September 4, 2002 - Dunedin

Forest And Bird Supports Measures To Limit Thar

Farming Himalayan thar outside their feral range increases the risk that these voracious alpine plant consumers will escape and spread into new areas, says the Royal Forest and Bird Protection Society.

The Wild Animal Control Act makes it illegal to farm thar outside their feral range. The Department of Conservation is now trying to enforce this legislation, and have asked the owners of a thar hunting safari on Bendigo Station in Central Otago to remove their thar. However Game and Forest Foundation, Act MP Gerry Eckhoff and the owners of Bendigo have called on the Government to amend this legislation (ODT 2.9.02, 3.9.02).

Sue Maturin, Forest and Bird's Southern Conservation Officer said she believes that promoters of safari hunting businesses and the Game and Forest Foundation are using the Bendigo issue to put pressure on the Government to free up thar farming.

A few weeks ago Bendigo Station was willing to respect the law and planned to kill off all the Bendigo thar. They placed an add in the Otago Daily Times calling for hunters to come and obtain game meat.

"Now they are trying to save the thar so they can charge higher prices and kill them later. In doing so these people are putting Otago's unique indigenous alpine plants at risk."

"Himalayan thar are an introduced pest. The browsing and trampling of these large goat like animals has been a disaster for the alpine and sub-alpine plants of the central Southern Alps." Sue Maturin said.

"There is always a risk no matter how well farmed thar are, of accidental escapes with fences breaking due to floods or slips or snow overtopping fences."

Thar may not always be more valuable inside than outside the fence, as our experience with goat farming has proven. Once the bottom fell out of goat farming many farmers became lax, and their goats escaped and became a widespread nuisance. In Otago there are at least two new populations of thar that have been let go outside their feral range. The Department of Conservation has had to divert its scarce resources to try to eliminate them and prevent them from spreading.

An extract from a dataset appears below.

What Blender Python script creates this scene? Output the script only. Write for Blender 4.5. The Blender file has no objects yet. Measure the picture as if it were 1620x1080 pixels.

Thar are through out the central Southern Alps, but they only just reach into the Otago land district around Haast Pass and up in the Dingleburn. Bendigo is in the heart of Central Otago and any releases from here could be an ecological disaster for Central Otago's high country native plants. It is not acceptable to deliberately increase the possibility of thar spreading by allowing them to be farmed in areas outside of their current range. Sue Maturin said.